While Fisher’s 25-year prison sentence sends a clear warning regarding tax fraud, concerns have been raised about the impact on legitimate conservation efforts and necessary takeaways for future transactions. Thus, proactive steps are required from companies and investors applying for green tax breaks, in order to comply with the evolving landscape of conservation easements.
Among the important considerations are limitations on deductions made by pass-through entities. Expert tax advisors and legal counsel specializing in conservation easements can assist in navigating these complexities, ensuring compliance with Section 170(h) of the tax code among other regulations, and mitigating tax risks.
The SECURE 2.0 Act of 2022 added Section 170(h)(7) that enforces a limit on deductions for qualified conservation easement contributions made by pass-through entities. It inserts a restriction on deductions where the sum total of a contribution surpasses 2.5 times the sum of each partner’s relevant basis in the partnership unless a specific exception applies. These exceptions extend to contributions made beyond a three-year holding period, contributions made by certain familial partnerships, and contributions aimed at the preservation of certain certified historic structures.
Moreover, it is essential to avoid conflicts of interest and to obtain independent appraisals. Opt for appraisers who are honest, reputable, and adhere to uniform standards of professional appraisal practice. Be cautious not to succumb to pressure to accept unrealistic or inflated valuations.

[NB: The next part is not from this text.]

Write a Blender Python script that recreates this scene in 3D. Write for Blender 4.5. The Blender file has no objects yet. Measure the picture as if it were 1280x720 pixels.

Thorough due diligence is compulsory. In addition to investigating qualified and independent appraisers, examine the easement organization meticulously. Look for proven historical success in conservation projects and a strong commitment to transparency.
Maintain meticulous records and avoid any manipulation of documents related to the transaction. Make sure that all appraisals are conducted and valuations finalized within the appropriate time frame.
The recent US v. Lewis case underlines the significance of understanding potential risks and enacting suitable compliance strategies to protect legitimate conservation easements. While presenting challenges, it also offers valuable lessons for the future of conservation easements.